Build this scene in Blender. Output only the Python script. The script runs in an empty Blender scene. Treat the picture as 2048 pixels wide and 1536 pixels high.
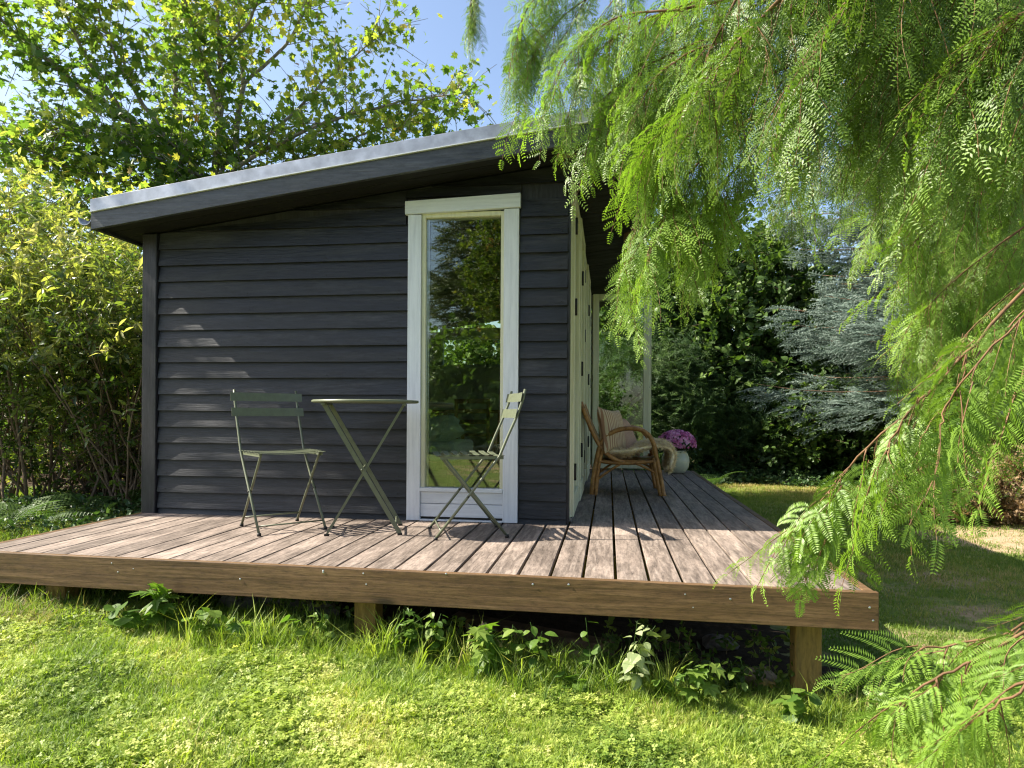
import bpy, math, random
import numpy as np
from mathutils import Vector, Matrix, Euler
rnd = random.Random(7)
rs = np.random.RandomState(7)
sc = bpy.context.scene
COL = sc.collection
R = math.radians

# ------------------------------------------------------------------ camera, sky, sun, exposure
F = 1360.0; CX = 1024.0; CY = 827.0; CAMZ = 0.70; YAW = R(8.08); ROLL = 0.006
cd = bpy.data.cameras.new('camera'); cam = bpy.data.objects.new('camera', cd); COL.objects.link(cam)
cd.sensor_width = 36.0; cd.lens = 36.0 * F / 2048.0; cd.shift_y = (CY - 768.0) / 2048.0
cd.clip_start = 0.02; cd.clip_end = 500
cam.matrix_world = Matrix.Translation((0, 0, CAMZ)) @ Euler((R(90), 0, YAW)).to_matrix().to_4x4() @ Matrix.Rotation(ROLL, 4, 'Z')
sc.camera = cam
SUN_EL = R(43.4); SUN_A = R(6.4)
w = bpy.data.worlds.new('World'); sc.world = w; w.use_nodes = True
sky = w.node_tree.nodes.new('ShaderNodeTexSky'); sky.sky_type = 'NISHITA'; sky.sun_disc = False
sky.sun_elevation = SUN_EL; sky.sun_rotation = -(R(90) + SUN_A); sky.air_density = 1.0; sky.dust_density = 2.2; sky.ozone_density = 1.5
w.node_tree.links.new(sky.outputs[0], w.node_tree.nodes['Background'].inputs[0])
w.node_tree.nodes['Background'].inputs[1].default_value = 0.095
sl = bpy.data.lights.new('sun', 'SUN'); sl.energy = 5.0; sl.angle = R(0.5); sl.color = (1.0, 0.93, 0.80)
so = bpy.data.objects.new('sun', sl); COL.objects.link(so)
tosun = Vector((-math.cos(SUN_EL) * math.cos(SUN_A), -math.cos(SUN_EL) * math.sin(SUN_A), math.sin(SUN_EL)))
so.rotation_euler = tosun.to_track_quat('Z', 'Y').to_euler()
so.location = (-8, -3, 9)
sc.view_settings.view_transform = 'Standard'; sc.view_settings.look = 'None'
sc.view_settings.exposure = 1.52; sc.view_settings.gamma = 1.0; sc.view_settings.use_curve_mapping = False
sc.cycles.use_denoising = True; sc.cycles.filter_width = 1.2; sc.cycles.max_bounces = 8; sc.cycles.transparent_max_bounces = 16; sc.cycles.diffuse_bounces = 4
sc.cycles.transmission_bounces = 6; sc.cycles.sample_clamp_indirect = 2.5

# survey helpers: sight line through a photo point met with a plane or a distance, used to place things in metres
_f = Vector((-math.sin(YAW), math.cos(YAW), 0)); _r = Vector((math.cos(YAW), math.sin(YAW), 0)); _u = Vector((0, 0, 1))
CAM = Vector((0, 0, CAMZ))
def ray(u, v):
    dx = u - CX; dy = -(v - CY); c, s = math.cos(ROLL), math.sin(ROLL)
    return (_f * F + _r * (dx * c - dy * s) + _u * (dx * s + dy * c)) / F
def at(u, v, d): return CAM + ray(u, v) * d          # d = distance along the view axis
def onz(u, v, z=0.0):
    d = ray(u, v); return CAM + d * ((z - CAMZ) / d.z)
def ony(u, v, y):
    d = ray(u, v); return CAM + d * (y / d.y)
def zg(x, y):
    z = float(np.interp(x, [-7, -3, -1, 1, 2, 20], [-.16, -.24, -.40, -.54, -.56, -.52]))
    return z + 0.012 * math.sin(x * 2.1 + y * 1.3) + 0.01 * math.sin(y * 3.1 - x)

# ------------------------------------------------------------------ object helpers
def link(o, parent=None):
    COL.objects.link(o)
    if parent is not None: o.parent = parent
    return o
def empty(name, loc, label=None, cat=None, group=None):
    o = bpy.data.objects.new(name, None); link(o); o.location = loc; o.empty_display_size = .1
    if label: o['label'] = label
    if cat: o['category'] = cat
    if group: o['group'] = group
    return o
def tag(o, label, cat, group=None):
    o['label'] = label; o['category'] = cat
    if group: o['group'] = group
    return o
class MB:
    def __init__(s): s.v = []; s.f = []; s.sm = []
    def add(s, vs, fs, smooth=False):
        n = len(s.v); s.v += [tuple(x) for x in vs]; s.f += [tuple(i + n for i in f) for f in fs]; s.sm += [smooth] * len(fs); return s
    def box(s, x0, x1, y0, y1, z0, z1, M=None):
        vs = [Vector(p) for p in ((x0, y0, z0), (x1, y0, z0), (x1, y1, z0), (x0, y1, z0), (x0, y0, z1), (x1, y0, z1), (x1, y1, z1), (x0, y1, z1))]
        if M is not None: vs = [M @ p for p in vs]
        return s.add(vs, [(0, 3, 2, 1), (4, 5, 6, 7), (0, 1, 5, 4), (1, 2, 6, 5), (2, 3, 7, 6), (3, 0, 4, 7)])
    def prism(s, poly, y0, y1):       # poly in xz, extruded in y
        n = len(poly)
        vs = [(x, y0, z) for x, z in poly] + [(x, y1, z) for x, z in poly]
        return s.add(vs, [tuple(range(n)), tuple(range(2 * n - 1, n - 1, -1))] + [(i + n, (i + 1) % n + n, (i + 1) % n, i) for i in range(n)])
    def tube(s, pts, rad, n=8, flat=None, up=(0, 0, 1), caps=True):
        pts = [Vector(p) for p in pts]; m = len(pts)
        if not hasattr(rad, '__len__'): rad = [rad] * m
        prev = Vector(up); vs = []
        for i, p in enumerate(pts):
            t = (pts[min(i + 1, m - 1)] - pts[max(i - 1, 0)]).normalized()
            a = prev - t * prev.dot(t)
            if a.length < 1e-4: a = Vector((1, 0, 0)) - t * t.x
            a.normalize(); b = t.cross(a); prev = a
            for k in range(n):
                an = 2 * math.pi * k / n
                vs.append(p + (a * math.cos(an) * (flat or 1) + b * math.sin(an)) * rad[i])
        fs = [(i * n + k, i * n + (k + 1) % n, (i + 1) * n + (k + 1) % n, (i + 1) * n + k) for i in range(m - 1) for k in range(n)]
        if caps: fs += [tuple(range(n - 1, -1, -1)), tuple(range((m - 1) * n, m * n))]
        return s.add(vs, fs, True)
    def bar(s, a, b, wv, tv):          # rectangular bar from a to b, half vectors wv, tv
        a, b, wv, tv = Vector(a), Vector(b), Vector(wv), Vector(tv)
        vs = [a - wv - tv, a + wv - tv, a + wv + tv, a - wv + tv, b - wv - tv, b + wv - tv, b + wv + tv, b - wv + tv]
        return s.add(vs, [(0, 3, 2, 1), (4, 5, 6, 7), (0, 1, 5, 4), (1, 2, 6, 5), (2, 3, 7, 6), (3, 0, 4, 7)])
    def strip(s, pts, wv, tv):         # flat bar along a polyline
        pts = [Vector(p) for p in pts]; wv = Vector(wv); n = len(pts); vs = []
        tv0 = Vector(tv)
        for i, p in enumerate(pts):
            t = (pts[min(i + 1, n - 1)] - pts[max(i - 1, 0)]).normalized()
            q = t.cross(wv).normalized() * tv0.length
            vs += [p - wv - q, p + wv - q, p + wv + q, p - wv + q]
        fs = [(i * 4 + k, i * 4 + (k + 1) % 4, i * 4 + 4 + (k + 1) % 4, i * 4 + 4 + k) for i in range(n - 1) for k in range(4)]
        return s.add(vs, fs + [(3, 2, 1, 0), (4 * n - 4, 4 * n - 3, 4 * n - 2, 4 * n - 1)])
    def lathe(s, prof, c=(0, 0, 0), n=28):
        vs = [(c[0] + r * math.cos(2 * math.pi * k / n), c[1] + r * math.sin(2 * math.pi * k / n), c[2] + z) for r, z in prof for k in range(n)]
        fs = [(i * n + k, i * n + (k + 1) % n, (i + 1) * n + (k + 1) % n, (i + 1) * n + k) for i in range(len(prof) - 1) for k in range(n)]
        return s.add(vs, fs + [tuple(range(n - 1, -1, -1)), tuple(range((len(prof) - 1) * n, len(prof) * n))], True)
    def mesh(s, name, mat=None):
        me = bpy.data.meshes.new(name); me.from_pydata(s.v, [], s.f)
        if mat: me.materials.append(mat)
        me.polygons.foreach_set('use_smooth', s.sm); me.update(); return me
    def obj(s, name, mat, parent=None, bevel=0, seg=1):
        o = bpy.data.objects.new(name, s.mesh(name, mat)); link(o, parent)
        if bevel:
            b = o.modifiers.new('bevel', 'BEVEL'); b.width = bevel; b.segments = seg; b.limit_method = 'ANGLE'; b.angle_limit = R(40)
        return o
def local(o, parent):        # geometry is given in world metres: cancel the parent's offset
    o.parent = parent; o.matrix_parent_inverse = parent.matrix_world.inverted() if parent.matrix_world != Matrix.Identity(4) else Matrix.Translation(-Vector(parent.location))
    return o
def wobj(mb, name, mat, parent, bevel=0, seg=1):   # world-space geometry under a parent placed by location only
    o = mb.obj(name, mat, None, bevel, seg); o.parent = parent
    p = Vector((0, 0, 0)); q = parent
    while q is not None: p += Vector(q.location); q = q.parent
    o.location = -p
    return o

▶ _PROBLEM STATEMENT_
Report how many lines of the listing above include the word "scene". Say nothing but the number.

▶ _FINISHED EXERCISE_
2